La defensa de la libertad y el derecho a la diferencia cultural frente a la censura
En tiempos de zozobra para la fiesta brava, cuando lo políticamente correcto amenazaba con arrasarlo todo, la voz de Vargas Llosa siempre se alzó entre las voces como dique de contención. Ninguna resonaba como la suya, con esa autoridad, hondura intelectual y valentía sin complejos. No hablamos de un aficionado ocasional ni de un converso tardío; hablamos de un compromiso vital, de una defensa razonada y apasionada que hunde sus raíces en la su concepción del mundo, del arte y de la libertad.

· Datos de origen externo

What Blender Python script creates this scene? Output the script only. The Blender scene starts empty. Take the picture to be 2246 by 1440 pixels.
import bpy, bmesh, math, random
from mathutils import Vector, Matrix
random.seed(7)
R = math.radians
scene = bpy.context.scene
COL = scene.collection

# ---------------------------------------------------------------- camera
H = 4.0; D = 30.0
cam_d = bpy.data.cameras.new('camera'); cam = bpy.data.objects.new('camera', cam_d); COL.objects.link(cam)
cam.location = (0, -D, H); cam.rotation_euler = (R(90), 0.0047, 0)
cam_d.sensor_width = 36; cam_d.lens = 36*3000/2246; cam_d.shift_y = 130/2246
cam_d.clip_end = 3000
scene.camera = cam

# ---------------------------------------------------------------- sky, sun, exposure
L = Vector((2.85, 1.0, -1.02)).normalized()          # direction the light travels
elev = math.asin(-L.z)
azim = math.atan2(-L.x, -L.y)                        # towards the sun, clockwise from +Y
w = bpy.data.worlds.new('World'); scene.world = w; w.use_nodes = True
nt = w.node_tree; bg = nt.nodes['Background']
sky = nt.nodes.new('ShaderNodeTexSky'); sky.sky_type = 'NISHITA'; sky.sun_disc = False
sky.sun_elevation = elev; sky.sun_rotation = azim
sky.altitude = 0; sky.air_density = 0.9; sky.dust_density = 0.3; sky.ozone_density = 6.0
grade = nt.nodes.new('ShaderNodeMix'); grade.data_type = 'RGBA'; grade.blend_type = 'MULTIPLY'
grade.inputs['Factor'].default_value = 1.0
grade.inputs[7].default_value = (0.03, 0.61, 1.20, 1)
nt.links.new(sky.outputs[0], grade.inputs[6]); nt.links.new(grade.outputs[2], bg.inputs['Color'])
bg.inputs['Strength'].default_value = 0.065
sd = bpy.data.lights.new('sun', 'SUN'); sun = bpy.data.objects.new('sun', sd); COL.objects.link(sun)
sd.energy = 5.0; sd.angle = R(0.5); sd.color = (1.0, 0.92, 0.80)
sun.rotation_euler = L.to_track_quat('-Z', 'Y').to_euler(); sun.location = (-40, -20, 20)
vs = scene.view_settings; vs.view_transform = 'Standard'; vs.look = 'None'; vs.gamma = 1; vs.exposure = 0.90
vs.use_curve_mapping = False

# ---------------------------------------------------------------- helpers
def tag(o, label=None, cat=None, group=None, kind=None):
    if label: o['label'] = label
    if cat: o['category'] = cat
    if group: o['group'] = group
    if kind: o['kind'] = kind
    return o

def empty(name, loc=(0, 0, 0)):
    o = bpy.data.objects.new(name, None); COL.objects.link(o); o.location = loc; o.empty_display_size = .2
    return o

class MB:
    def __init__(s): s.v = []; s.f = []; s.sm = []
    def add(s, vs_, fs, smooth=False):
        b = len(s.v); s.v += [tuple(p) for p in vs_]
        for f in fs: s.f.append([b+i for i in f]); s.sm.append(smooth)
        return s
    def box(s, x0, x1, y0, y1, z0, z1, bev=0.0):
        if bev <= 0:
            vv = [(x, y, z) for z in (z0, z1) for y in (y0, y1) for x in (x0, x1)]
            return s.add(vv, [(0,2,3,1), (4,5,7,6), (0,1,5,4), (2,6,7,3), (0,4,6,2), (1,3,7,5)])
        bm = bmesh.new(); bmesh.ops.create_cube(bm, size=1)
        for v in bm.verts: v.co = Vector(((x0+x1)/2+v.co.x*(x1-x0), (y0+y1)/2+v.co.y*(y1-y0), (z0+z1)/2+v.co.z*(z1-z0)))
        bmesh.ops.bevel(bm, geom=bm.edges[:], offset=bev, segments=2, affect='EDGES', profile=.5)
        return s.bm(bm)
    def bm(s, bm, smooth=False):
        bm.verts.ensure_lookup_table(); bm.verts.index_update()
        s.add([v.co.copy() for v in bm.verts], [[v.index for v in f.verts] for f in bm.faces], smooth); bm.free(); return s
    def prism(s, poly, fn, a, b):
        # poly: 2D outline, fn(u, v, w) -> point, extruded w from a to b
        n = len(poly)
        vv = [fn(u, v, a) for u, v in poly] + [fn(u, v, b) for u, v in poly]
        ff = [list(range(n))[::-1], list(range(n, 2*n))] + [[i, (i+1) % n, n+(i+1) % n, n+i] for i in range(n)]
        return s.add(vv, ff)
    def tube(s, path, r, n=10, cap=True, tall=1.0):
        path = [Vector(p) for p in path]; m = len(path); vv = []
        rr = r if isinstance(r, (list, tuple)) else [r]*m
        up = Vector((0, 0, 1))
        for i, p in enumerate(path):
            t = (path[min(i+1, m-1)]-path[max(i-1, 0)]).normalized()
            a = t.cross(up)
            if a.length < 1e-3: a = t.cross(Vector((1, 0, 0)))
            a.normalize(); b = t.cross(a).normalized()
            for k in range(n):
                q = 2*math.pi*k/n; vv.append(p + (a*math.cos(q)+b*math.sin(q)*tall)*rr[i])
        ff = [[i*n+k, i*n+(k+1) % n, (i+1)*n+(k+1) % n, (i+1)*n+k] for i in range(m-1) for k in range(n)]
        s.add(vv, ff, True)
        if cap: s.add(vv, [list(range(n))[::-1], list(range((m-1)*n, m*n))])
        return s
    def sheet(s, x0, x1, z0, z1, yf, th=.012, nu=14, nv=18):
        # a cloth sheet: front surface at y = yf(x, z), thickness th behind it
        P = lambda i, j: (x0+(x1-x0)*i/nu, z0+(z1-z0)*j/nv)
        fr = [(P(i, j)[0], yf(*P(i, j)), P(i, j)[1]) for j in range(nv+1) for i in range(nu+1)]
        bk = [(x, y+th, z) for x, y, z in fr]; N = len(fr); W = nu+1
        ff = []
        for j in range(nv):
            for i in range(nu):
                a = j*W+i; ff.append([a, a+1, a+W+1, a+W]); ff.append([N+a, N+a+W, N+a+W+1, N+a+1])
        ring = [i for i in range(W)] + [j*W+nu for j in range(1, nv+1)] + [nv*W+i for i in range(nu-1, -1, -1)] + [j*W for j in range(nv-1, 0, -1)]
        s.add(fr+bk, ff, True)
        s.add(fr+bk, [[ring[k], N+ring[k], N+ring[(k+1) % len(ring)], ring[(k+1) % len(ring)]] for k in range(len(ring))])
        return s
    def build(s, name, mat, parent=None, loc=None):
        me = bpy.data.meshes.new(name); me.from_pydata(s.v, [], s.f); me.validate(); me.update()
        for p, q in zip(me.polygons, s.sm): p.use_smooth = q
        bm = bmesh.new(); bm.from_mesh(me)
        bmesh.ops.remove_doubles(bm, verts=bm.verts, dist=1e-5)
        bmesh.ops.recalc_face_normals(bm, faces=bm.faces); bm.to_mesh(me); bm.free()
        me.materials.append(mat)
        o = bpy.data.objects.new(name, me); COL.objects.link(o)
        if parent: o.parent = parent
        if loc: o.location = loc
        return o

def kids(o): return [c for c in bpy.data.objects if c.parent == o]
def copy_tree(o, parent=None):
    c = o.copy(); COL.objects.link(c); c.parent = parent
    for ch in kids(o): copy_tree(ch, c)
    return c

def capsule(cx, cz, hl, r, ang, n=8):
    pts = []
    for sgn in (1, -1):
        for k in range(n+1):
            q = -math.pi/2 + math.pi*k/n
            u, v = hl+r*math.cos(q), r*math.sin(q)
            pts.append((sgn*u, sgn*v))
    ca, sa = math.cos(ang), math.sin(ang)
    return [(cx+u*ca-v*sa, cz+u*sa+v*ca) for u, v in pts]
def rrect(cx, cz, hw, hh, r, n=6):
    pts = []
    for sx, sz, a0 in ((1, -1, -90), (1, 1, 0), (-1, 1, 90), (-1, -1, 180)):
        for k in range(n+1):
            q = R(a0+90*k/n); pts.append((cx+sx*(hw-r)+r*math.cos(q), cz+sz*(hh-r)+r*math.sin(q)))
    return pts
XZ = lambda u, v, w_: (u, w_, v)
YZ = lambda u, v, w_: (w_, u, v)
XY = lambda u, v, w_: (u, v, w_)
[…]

Que un Premio Nobel de Literatura, un titán de las letras universales, dedicase tiempo, reflexión y tinta a defender la tauromaquia fue un privilegio mayúsculo, un desmentido rotundo a quienes pretenden confinar la tauromaquia en el rincón de la barbarie. Llosa entendió como pocos la dimensión trascendente de lo que ocurre en el ruedo, el puente que vertebra España y América, la historia de dos mundos
No se quedaba Vargas Llosa en la superficie del espectáculo. Su defensa era un alegato profundo que apelaba a la ética, a la estética y, sobre todo, a la libertad. Supo ver y explicar que la tauromaquia no es solo el combate entre un hombre y un toro bravo, sino una compleja manifestación cultural, un arte efímero y trágico cargado de simbolismo, belleza y verdad. Por todo ello le distinguimos en 2010 con el premio Paquiro de EL MUNDO, ex aequo con Pere Gimferrer, y por eso mismo se lo entregó, como antorcha de la libertad, a Roca Rey en 2019, en Las Ventas, epicentro de la tauromaquia.

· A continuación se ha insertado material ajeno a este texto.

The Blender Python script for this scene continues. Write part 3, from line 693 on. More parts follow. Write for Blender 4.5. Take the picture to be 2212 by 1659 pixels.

Frente al simplismo del argumentario animalista, que ignora deliberadamente la ecología del toro de lidia y la ética intrínseca del ritual taurino, Vargas Llosa oponía su complejidad. Recordaba que las culturas son diversas, que no se pueden juzgar con los anteojos miopes de una moral urbana y uniformadora que aspira a erradicar toda diferencia, toda sombra, toda pasión que escape a su control. Defender los toros, para él, era defender el derecho a la diferencia, la libertad de expresión cultural frente a la censura y la prohibición.
Escribió sobre la liturgia de la corrida, sobre la danza mortal entre el torero y la bestia. No rehuyó la dureza del espectáculo, pero la enmarcaba en su contexto ritual y artístico, lejos de la sensiblería que tanto abunda. La presencia de Vargas Llosa en los tendidos de Madrid, de Sevilla o de Acho sucedió en los últimos tiempos en pos de Roca Rey, esa satisfacción íntima de contemplar a un peruano en lo más alto del toreo. Su figura en la barrera era, en sí misma, un argumento.

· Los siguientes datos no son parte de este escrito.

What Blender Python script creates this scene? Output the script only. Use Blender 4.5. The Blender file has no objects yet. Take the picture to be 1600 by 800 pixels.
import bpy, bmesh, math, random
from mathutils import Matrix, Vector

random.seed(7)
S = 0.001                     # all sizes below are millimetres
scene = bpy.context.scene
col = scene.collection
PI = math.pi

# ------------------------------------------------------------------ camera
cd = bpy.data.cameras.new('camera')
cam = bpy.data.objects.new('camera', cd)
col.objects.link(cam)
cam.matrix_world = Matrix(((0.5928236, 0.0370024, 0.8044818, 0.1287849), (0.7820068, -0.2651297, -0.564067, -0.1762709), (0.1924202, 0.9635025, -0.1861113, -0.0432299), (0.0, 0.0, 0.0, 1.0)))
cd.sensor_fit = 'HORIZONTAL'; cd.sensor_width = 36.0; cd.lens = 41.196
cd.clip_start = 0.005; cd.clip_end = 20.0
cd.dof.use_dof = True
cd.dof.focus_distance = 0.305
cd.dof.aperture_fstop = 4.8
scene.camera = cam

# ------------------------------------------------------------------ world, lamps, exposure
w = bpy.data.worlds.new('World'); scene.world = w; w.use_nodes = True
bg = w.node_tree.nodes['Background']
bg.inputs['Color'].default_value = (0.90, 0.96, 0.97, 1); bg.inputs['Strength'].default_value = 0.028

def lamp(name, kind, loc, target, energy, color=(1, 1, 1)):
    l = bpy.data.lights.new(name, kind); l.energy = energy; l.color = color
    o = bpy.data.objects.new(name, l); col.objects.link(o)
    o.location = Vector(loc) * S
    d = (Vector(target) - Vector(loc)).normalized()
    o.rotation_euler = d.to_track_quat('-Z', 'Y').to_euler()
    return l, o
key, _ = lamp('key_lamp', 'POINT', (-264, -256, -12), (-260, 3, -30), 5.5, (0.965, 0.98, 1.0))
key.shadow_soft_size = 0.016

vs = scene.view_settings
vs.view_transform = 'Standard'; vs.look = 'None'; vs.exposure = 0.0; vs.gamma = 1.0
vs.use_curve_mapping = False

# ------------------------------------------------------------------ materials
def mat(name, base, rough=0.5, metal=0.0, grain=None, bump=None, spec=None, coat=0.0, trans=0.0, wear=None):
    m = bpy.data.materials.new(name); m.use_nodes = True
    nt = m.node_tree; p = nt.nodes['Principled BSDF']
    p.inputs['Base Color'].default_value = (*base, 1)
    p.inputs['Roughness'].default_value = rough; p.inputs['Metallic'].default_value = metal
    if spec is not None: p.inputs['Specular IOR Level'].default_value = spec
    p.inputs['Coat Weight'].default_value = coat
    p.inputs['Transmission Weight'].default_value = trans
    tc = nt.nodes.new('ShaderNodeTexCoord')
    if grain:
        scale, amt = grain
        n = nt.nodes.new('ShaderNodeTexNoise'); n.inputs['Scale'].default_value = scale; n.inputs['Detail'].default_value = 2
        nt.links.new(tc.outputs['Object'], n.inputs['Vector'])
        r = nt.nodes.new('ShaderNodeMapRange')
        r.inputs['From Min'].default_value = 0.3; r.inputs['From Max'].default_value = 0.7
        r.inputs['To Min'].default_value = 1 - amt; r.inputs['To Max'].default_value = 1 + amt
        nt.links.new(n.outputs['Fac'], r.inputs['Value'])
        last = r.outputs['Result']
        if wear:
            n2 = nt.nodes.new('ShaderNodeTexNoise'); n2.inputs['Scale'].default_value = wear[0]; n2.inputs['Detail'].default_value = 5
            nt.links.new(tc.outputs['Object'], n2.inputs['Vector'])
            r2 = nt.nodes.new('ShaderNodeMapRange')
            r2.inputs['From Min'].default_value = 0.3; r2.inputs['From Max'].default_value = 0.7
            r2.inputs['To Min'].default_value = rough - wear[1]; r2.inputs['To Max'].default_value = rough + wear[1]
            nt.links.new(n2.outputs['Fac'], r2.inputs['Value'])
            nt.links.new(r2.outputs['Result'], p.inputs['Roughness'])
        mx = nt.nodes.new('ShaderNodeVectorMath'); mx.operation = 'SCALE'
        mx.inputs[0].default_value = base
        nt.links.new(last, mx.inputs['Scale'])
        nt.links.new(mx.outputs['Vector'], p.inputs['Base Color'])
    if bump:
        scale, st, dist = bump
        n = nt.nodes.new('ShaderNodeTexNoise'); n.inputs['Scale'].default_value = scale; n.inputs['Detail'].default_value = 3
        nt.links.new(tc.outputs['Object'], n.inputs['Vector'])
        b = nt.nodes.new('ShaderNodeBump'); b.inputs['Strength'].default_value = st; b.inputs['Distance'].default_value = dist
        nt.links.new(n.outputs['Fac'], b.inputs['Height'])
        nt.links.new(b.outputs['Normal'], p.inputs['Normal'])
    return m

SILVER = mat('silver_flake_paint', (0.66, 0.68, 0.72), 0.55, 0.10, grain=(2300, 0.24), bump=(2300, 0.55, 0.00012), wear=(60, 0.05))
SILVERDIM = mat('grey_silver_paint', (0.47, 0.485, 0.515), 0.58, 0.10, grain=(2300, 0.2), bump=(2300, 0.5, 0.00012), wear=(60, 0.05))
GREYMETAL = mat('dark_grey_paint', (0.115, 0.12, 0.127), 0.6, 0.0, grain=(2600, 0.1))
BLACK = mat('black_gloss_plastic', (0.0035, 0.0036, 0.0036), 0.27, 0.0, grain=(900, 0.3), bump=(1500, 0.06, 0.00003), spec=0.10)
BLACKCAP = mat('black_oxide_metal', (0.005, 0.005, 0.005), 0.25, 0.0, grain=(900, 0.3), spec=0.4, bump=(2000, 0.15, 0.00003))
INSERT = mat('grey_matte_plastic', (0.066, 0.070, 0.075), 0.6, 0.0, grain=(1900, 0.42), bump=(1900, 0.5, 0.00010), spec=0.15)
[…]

En un panorama donde tantos intelectuales guardan un silencio cómplice o se suman al coro de la condena fácil, la voz clara y contundente de Mario Vargas Llosa se erigió como un faro que nos recuerda que la defensa de la tauromaquia no es una nostalgia reaccionaria, sino una apuesta por la riqueza cultural, por la libertad individual y por la permanencia de ritos. La tauromaquias, pese a quien pese, siguen interpelando al hombre contemporáneo. Y Mario Vargas Llosa lo hizo con su inteligencia, su prosa y su voz.